-- Start of Given information --

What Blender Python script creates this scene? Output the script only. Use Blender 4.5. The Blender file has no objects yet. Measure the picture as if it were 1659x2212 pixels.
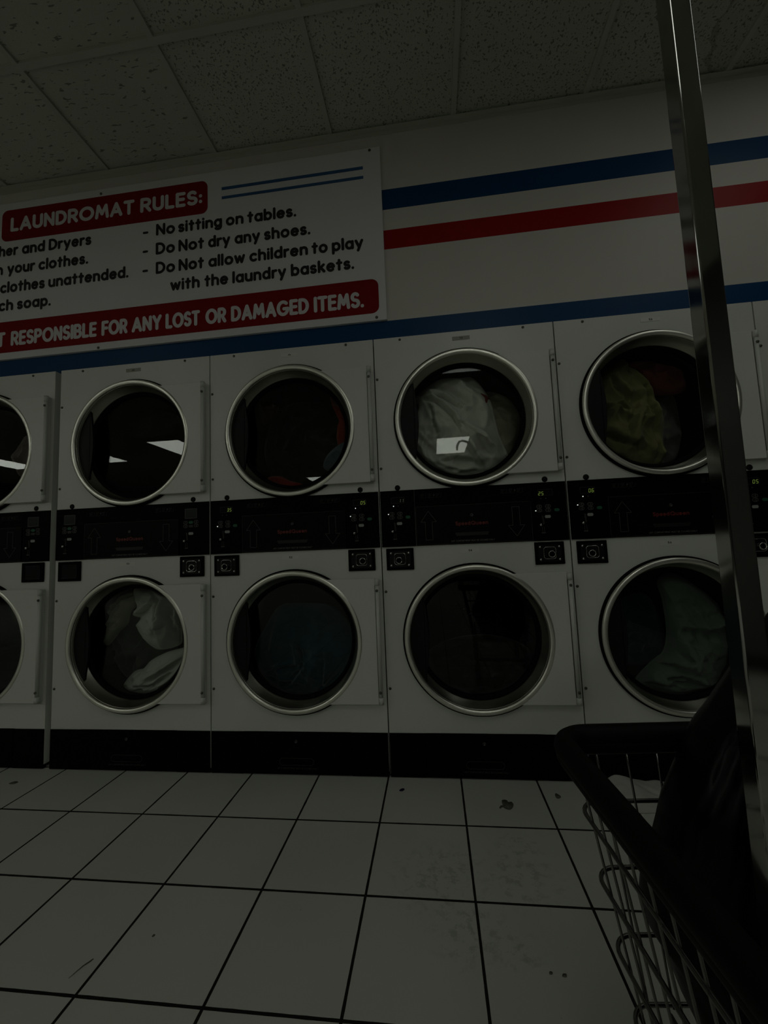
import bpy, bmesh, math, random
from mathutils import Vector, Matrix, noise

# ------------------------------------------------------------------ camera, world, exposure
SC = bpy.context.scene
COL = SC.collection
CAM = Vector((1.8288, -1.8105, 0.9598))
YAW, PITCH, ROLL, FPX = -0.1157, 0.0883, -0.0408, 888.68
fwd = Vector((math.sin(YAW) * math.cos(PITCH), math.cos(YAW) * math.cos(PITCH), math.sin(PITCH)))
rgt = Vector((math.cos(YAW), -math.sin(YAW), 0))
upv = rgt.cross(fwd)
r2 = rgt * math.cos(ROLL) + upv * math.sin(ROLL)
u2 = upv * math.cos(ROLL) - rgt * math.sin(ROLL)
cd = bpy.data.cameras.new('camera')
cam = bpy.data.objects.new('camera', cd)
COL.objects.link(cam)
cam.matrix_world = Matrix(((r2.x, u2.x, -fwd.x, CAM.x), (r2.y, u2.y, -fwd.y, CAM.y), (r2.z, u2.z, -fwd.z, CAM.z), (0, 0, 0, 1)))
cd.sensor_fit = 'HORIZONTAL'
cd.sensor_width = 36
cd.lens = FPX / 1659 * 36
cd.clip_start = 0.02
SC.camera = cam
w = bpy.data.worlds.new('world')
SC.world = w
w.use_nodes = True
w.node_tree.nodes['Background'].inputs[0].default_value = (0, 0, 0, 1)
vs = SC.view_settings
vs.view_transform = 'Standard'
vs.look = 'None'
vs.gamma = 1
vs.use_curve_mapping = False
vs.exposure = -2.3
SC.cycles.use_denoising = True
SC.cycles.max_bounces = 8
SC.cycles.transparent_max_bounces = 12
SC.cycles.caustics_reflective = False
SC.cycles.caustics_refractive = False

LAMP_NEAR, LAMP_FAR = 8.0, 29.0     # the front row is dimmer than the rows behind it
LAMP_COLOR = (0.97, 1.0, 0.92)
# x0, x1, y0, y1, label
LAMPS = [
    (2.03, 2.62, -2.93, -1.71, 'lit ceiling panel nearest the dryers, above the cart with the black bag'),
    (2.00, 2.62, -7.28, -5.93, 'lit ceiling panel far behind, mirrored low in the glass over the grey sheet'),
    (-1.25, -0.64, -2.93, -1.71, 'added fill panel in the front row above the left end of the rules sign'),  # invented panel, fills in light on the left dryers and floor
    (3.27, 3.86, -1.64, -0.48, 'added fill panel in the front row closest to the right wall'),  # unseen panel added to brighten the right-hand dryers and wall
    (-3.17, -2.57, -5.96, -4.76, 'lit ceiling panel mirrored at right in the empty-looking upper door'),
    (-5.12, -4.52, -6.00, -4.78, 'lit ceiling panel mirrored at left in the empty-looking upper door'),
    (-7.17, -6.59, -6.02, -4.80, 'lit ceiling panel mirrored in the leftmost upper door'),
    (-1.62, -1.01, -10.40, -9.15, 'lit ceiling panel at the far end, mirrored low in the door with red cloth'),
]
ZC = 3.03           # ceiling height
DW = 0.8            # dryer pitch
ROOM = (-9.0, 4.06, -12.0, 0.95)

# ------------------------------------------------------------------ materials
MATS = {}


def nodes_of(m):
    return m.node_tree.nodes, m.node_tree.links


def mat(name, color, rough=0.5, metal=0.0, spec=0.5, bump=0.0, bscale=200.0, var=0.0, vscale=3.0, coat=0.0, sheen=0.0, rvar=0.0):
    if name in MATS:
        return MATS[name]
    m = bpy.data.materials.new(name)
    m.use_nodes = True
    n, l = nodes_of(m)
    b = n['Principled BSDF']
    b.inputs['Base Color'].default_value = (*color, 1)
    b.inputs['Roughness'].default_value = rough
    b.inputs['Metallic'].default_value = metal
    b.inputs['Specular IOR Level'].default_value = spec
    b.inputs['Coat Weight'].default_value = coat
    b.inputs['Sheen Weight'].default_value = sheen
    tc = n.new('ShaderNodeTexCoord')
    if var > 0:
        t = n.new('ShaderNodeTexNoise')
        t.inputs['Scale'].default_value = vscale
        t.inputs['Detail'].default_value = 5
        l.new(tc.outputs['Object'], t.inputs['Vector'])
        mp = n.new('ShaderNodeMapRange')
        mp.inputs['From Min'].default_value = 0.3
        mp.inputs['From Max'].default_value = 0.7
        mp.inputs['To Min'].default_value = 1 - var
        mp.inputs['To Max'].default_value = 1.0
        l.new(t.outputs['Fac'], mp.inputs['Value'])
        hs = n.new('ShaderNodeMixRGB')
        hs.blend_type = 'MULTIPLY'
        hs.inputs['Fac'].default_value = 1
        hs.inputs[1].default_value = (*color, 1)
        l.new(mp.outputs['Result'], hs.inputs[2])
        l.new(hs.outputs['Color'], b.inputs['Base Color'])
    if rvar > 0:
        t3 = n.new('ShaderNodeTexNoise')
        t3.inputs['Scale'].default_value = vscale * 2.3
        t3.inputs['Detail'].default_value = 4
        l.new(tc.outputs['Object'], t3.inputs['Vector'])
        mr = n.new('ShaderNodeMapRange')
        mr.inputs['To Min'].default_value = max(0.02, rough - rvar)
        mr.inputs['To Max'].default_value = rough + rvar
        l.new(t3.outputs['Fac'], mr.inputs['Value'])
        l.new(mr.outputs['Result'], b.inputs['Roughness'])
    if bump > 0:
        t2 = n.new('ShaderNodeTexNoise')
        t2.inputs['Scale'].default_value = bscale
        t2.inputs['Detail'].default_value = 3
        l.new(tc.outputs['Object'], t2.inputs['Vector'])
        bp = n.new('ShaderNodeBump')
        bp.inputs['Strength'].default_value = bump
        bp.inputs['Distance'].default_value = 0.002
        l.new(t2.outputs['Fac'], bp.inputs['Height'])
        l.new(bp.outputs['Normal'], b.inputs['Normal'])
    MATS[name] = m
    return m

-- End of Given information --
-- Start of Given information --

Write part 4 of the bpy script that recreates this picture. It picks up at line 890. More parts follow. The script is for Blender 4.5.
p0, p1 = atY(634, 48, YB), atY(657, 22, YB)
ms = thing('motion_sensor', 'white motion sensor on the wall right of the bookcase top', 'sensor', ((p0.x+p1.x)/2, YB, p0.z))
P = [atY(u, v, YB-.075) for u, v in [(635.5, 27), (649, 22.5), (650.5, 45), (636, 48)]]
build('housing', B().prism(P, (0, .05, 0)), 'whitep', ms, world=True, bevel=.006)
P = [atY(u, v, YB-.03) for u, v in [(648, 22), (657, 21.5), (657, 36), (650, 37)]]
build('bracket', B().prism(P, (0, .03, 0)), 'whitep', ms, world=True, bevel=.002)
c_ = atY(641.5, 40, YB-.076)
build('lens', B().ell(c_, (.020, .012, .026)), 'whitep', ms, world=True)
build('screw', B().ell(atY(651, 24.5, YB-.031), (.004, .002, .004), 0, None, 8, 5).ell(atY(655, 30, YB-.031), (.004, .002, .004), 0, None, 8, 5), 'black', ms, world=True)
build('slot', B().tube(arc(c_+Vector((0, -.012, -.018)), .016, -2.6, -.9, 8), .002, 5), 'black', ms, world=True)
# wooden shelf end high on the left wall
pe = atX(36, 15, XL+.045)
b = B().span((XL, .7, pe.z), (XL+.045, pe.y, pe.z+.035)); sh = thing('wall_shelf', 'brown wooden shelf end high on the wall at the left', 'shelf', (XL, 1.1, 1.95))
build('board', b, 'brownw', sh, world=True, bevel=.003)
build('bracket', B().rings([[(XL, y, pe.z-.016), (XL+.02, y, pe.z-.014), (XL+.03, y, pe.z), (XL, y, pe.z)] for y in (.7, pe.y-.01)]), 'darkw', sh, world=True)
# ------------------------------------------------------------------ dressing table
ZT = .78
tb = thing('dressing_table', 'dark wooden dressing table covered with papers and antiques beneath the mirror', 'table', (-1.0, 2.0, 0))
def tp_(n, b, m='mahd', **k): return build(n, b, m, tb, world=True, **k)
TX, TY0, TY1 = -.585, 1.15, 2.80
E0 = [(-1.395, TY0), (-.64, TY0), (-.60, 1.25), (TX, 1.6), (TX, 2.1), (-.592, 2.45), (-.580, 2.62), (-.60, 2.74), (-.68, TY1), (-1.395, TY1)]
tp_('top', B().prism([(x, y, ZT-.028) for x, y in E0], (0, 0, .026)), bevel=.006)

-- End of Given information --

To be done:
How many lines of the listing include the string "scene"? Answer with the number alone.

Solution to the exercise:
2